Literature

The Boy Who Harnessed the Wind review – Chiwetel Ejiofor's charming directorial debut | The Guardian

The actor’s first film behind the camera is a stirring adaptation of a William Kamkwamba memoir telling an astonishing...

Last year, Chiwetel Ejiofor and Netflix headed to Sundance with Come Sunday, a dramatisation of the life of “heretic” pastor Carlton Pearson that, despite the provocative source material, fizzled out before making a soft landing online months later. Actor and platform have reassembled for a second attempt to woo Utah crowds with a BFI-backed project close to the Oscar nominee’s heart – so close, in fact, that the 12 Years a Slave star picked it as his directorial debut.

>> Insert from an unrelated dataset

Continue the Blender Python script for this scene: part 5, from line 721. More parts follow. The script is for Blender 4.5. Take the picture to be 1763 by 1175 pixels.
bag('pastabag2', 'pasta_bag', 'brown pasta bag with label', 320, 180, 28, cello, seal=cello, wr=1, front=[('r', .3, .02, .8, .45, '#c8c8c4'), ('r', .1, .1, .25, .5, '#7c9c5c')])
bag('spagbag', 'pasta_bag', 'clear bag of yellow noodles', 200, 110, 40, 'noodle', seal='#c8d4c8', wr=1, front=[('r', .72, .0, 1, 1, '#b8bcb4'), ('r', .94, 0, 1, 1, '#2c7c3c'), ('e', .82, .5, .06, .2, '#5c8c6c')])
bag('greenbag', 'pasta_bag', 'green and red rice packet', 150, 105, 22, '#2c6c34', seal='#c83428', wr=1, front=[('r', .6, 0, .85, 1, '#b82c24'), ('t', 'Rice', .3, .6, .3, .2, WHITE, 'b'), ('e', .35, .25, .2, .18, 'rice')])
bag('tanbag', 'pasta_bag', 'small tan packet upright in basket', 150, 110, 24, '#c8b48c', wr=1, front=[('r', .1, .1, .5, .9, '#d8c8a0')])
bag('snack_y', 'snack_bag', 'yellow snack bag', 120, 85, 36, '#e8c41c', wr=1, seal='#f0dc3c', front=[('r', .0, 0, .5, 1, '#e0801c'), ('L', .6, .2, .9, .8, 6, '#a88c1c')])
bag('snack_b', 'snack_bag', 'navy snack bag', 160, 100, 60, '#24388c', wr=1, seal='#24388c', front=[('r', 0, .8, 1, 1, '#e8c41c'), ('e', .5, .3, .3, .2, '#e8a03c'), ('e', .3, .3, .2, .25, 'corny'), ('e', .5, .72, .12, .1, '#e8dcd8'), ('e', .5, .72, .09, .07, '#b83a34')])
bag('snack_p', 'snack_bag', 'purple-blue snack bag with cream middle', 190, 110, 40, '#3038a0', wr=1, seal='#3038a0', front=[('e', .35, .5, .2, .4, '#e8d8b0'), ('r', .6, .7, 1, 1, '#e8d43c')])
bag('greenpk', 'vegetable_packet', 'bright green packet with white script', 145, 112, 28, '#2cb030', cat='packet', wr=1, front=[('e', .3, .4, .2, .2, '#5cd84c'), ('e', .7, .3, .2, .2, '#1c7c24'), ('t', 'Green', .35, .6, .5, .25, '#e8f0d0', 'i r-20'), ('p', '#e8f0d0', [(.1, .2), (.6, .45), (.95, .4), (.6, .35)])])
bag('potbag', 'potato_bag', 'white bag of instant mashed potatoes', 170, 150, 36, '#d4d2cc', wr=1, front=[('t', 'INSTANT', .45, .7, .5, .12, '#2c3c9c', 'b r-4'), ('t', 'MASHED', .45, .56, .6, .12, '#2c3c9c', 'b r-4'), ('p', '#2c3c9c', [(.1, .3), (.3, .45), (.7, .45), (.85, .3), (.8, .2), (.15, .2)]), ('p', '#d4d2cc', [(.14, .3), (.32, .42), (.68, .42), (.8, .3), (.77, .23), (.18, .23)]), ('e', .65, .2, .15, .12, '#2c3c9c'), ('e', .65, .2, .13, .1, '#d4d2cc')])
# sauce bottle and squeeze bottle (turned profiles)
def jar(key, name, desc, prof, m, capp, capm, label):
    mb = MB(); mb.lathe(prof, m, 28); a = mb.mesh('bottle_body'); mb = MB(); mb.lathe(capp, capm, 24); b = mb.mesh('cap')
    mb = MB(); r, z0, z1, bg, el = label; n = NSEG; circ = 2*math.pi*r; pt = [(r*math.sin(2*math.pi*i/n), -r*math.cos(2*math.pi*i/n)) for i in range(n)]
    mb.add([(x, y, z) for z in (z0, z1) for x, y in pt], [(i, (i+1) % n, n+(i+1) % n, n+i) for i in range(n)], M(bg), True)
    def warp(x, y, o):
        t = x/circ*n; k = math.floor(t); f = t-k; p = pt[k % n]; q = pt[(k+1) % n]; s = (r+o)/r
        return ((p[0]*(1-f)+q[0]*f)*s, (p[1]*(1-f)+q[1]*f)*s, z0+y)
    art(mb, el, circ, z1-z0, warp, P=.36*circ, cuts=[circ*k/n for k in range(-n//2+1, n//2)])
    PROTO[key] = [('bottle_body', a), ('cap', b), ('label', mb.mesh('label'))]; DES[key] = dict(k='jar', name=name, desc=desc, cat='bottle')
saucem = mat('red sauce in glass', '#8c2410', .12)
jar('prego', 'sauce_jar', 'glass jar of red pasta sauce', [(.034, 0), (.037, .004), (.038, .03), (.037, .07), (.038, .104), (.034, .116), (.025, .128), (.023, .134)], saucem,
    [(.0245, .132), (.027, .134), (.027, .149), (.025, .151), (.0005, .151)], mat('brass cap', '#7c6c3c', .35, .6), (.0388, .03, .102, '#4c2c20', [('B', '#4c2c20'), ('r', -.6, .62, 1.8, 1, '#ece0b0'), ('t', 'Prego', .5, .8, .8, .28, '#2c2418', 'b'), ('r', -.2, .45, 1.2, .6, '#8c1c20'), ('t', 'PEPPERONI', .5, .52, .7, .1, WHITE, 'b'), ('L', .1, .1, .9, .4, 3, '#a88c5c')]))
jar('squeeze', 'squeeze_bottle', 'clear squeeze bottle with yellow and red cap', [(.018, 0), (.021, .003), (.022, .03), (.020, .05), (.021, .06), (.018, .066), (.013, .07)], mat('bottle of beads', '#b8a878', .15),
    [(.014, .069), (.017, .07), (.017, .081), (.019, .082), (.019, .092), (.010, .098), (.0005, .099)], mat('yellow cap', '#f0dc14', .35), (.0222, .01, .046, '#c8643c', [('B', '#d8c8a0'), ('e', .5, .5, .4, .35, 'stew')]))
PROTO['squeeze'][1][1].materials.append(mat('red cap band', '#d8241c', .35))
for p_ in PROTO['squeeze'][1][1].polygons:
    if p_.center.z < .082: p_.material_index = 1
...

In The Boy Who Harnessed the Wind, Ejiofor has found an astonishing true story to tell, based on a book by William Kamkwamba, the boy of the title. It’s 2001 in Malawi, and the Kamkwamba family is struggling to make ends meet but parents Trywell (Ejiofor) and Agnes (Aïssa Maïga) remain focused on their children’s education, despite the financial cost. When their 13-year-old son William (Maxwell Simba) is forced to leave school after falling behind on payments, he becomes determined to help not only his family but a community facing famine.

When adapting a novel with a child protagonist, directors too often resort to creating an overly childlike film, earnest and sentimental to a fault, any sense of reality failing to seep through. From The Kite Runner to The Lovely Bones, a delicate balance of trauma and treacle on the page has erred toward an overdose of the latter on the big screen. Ejiofor, from a script he adapted himself, is up against a similar battle but despite behind-camera inexperience, he manages to toe the line with ease, skilfully manoeuvring between charm and poignancy. It’s a conventional film in many ways but one that slowly and effectively builds to a remarkably rousing climax, displaying an act of overwhelming ingenuity that’s hard to deny.